3D scene scripts:
______________________________

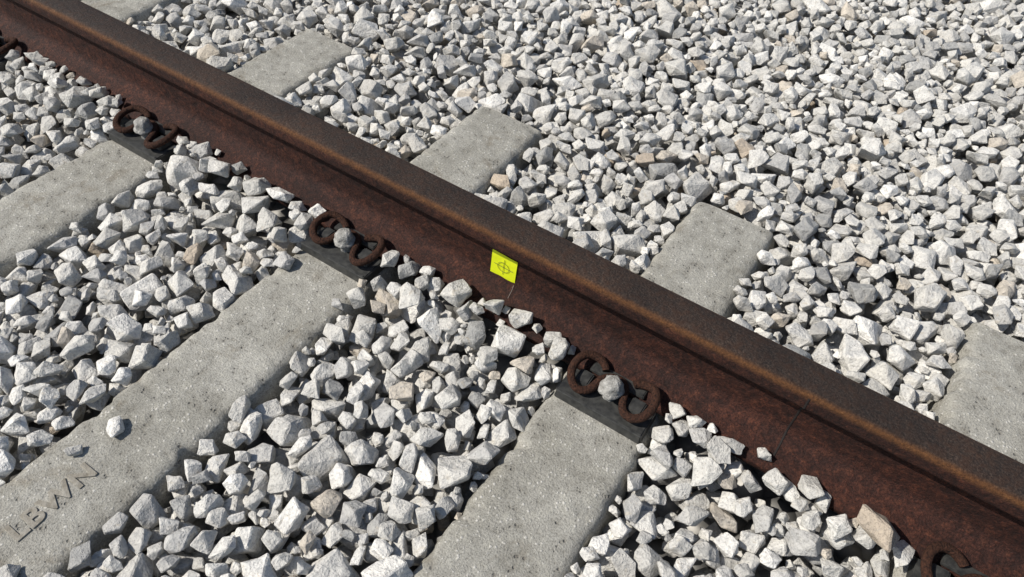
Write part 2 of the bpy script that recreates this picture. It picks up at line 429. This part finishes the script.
me.loops.add(F.size); me.loops.foreach_set('vertex_index',F.ravel())
me.polygons.add(len(F)); me.polygons.foreach_set('loop_start',np.arange(0,F.size,3,dtype=np.int32))
me.update(calc_edges=True)
me.polygons.foreach_set('use_smooth',np.zeros(len(F),bool))
at_=me.attributes.new('tint','FLOAT_COLOR','POINT'); at_.data.foreach_set('color',C.ravel())
me.materials.append(M_stone); me.update()
link(bpy.data.objects.new('gravel_ballast',me))
print('TRIS',len(F))

# ---------------------------------------------------------------- light
EL=math.radians(46); dx,dy=-.76,-.65
w=bpy.data.worlds.new('World'); scn.world=w; w.use_nodes=True
nt=w.node_tree; bg=nt.nodes['Background']; sky=nt.nodes.new('ShaderNodeTexSky'); sky.sky_type='NISHITA'
sky.sun_disc=False; sky.sun_elevation=EL; sky.sun_rotation=math.atan2(dx,dy)%(2*math.pi)
nt.links.new(sky.outputs[0],bg.inputs[0]); bg.inputs[1].default_value=.095
L=bpy.data.lights.new('sun','SUN'); L.energy=4.9; L.angle=math.radians(.5); L.color=(1,.945,.865)
so=link(bpy.data.objects.new('sun',L))
d=-Vector((dx*math.cos(EL),dy*math.cos(EL),math.sin(EL)))
so.rotation_euler=d.to_track_quat('-Z','Y').to_euler()

# ---------------------------------------------------------------- camera
yaw,pit,rol,f=2.0947,.843,.0819,725.2
fw=Vector((math.cos(yaw)*math.cos(pit),math.sin(yaw)*math.cos(pit),-math.sin(pit)))
r=fw.cross(Vector((0,0,1))).normalized(); u=r.cross(fw)
r2=r*math.cos(rol)+u*math.sin(rol); u2=-r*math.sin(rol)+u*math.cos(rol)
cd=bpy.data.cameras.new('camera'); co=link(bpy.data.objects.new('camera',cd))
M=Matrix((r2,u2,-fw)).transposed().to_4x4(); M.translation=Vector((.1979,-.8138,1.078)); co.matrix_world=M
cd.sensor_width=36; cd.lens=f/1024*36; cd.clip_start=.02; cd.clip_end=1000
scn.camera=co
scn.view_settings.view_transform='Standard'; scn.view_settings.look='None'; scn.view_settings.exposure=0
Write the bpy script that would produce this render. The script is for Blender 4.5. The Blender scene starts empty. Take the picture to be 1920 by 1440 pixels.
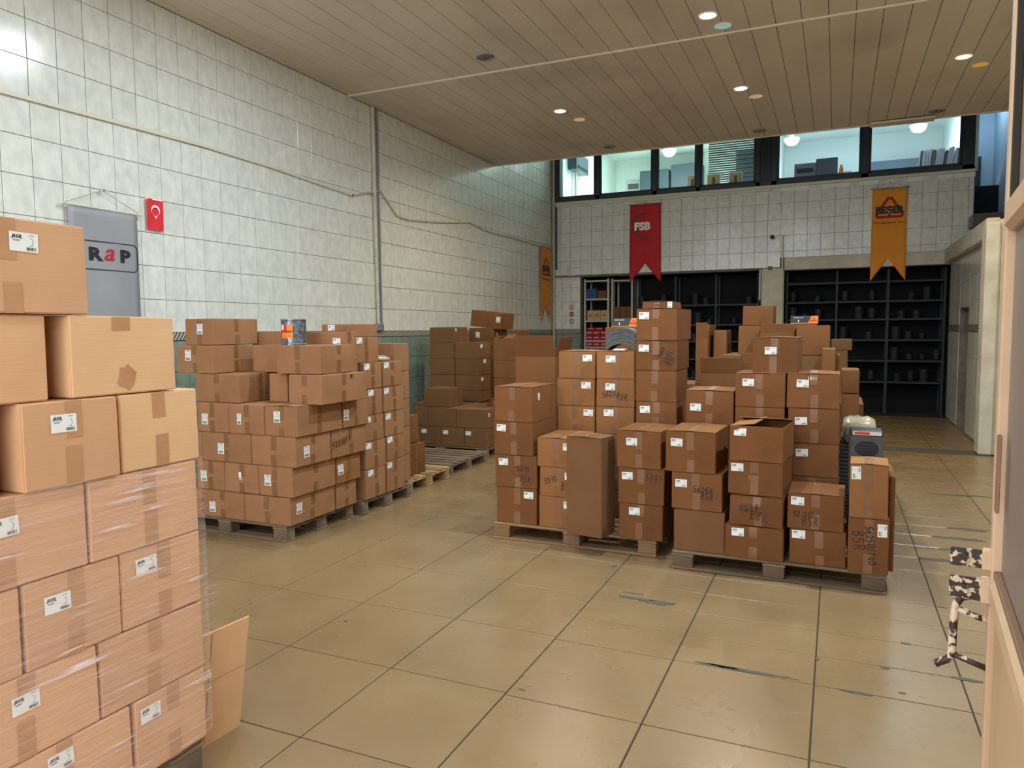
import bpy, math, random
from mathutils import Vector, Matrix
random.seed(7)
S = bpy.context.scene
COL = S.collection
# ------------------------------------------------------------ camera, world, exposure
cam_d = bpy.data.cameras.new('camera'); cam = bpy.data.objects.new('camera', cam_d); COL.objects.link(cam)
cam_d.sensor_width = 36.0; cam_d.lens = 25.6661; cam_d.clip_start = 0.02
Rr, Ru, Rw = (0.913874, 0.405937, -0.007028), (-0.023434, 0.070023, 0.997270), (-0.405321, 0.911215, -0.073505)
cam.matrix_world = Matrix(((Rr[0], Ru[0], -Rw[0], 0), (Rr[1], Ru[1], -Rw[1], 0), (Rr[2], Ru[2], -Rw[2], 1.53), (0, 0, 0, 1)))
S.camera = cam
S.view_settings.view_transform = 'Standard'; S.view_settings.look = 'None'
S.view_settings.gamma = 1.0; S.view_settings.use_curve_mapping = False
S.view_settings.exposure = 0.0
world = bpy.data.worlds.new('overcast_sky'); S.world = world; world.use_nodes = True
bg = world.node_tree.nodes['Background']; bg.inputs[0].default_value = (0.90, 0.95, 1.0, 1); bg.inputs[1].default_value = 4.6

def area(name, loc, size, power, color, rot=(0, 0, 0), sy=None, portal=False, spread=None):
    l = bpy.data.lights.new(name, 'AREA'); l.shape = 'RECTANGLE' if sy else 'DISK'; l.size = size
    if sy: l.size_y = sy
    l.energy = power; l.color = color
    if spread: l.spread = spread
    if portal: l.cycles.is_portal = True
    o = bpy.data.objects.new(name, l); o.location = loc; o.rotation_euler = rot; COL.objects.link(o); return o
area('sky_portal', (-2.56, -0.34, 2.16), 5.6, 1, (1, 1, 1), (math.radians(90), 0, 0), 4.3, True)

# unseen cool downlights along the ceiling grid, added to brighten walls and box sides
for _x, _y, _p in ((-3.3, 4.75, 55), (-3.3, 2.6, 30), (-1.1, 4.75, 75), (1.1, 4.75, 120), (-1.1, 2.6, 35)):
    area('unseen_downlight', (_x, _y, 4.29), .14, _p, (.80, .93, 1.0))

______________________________

> **EXERCISE**
Copy out all the data without changing anything, and drop the pictures.

> **REPLY TO THE EXERCISE**
Write part 2 of the bpy script that recreates this picture. It picks up at line 429. This part finishes the script.
me.loops.add(F.size); me.loops.foreach_set('vertex_index',F.ravel())
me.polygons.add(len(F)); me.polygons.foreach_set('loop_start',np.arange(0,F.size,3,dtype=np.int32))
me.update(calc_edges=True)
me.polygons.foreach_set('use_smooth',np.zeros(len(F),bool))
at_=me.attributes.new('tint','FLOAT_COLOR','POINT'); at_.data.foreach_set('color',C.ravel())
me.materials.append(M_stone); me.update()
link(bpy.data.objects.new('gravel_ballast',me))
print('TRIS',len(F))

# ---------------------------------------------------------------- light
EL=math.radians(46); dx,dy=-.76,-.65
w=bpy.data.worlds.new('World'); scn.world=w; w.use_nodes=True
nt=w.node_tree; bg=nt.nodes['Background']; sky=nt.nodes.new('ShaderNodeTexSky'); sky.sky_type='NISHITA'
sky.sun_disc=False; sky.sun_elevation=EL; sky.sun_rotation=math.atan2(dx,dy)%(2*math.pi)
nt.links.new(sky.outputs[0],bg.inputs[0]); bg.inputs[1].default_value=.095
L=bpy.data.lights.new('sun','SUN'); L.energy=4.9; L.angle=math.radians(.5); L.color=(1,.945,.865)
so=link(bpy.data.objects.new('sun',L))
d=-Vector((dx*math.cos(EL),dy*math.cos(EL),math.sin(EL)))
so.rotation_euler=d.to_track_quat('-Z','Y').to_euler()

# ---------------------------------------------------------------- camera
yaw,pit,rol,f=2.0947,.843,.0819,725.2
fw=Vector((math.cos(yaw)*math.cos(pit),math.sin(yaw)*math.cos(pit),-math.sin(pit)))
r=fw.cross(Vector((0,0,1))).normalized(); u=r.cross(fw)
r2=r*math.cos(rol)+u*math.sin(rol); u2=-r*math.sin(rol)+u*math.cos(rol)
cd=bpy.data.cameras.new('camera'); co=link(bpy.data.objects.new('camera',cd))
M=Matrix((r2,u2,-fw)).transposed().to_4x4(); M.translation=Vector((.1979,-.8138,1.078)); co.matrix_world=M
cd.sensor_width=36; cd.lens=f/1024*36; cd.clip_start=.02; cd.clip_end=1000
scn.camera=co
scn.view_settings.view_transform='Standard'; scn.view_settings.look='None'; scn.view_settings.exposure=0
Write the bpy script that would produce this render. The script is for Blender 4.5. The Blender scene starts empty. Take the picture to be 1920 by 1440 pixels.
import bpy, math, random
from mathutils import Vector, Matrix
random.seed(7)
S = bpy.context.scene
COL = S.collection
# ------------------------------------------------------------ camera, world, exposure
cam_d = bpy.data.cameras.new('camera'); cam = bpy.data.objects.new('camera', cam_d); COL.objects.link(cam)
cam_d.sensor_width = 36.0; cam_d.lens = 25.6661; cam_d.clip_start = 0.02
Rr, Ru, Rw = (0.913874, 0.405937, -0.007028), (-0.023434, 0.070023, 0.997270), (-0.405321, 0.911215, -0.073505)
cam.matrix_world = Matrix(((Rr[0], Ru[0], -Rw[0], 0), (Rr[1], Ru[1], -Rw[1], 0), (Rr[2], Ru[2], -Rw[2], 1.53), (0, 0, 0, 1)))
S.camera = cam
S.view_settings.view_transform = 'Standard'; S.view_settings.look = 'None'
S.view_settings.gamma = 1.0; S.view_settings.use_curve_mapping = False
S.view_settings.exposure = 0.0
world = bpy.data.worlds.new('overcast_sky'); S.world = world; world.use_nodes = True
bg = world.node_tree.nodes['Background']; bg.inputs[0].default_value = (0.90, 0.95, 1.0, 1); bg.inputs[1].default_value = 4.6

def area(name, loc, size, power, color, rot=(0, 0, 0), sy=None, portal=False, spread=None):
    l = bpy.data.lights.new(name, 'AREA'); l.shape = 'RECTANGLE' if sy else 'DISK'; l.size = size
    if sy: l.size_y = sy
    l.energy = power; l.color = color
    if spread: l.spread = spread
    if portal: l.cycles.is_portal = True
    o = bpy.data.objects.new(name, l); o.location = loc; o.rotation_euler = rot; COL.objects.link(o); return o
area('sky_portal', (-2.56, -0.34, 2.16), 5.6, 1, (1, 1, 1), (math.radians(90), 0, 0), 4.3, True)

# unseen cool downlights along the ceiling grid, added to brighten walls and box sides
for _x, _y, _p in ((-3.3, 4.75, 55), (-3.3, 2.6, 30), (-1.1, 4.75, 75), (1.1, 4.75, 120), (-1.1, 2.6, 35)):
    area('unseen_downlight', (_x, _y, 4.29), .14, _p, (.80, .93, 1.0))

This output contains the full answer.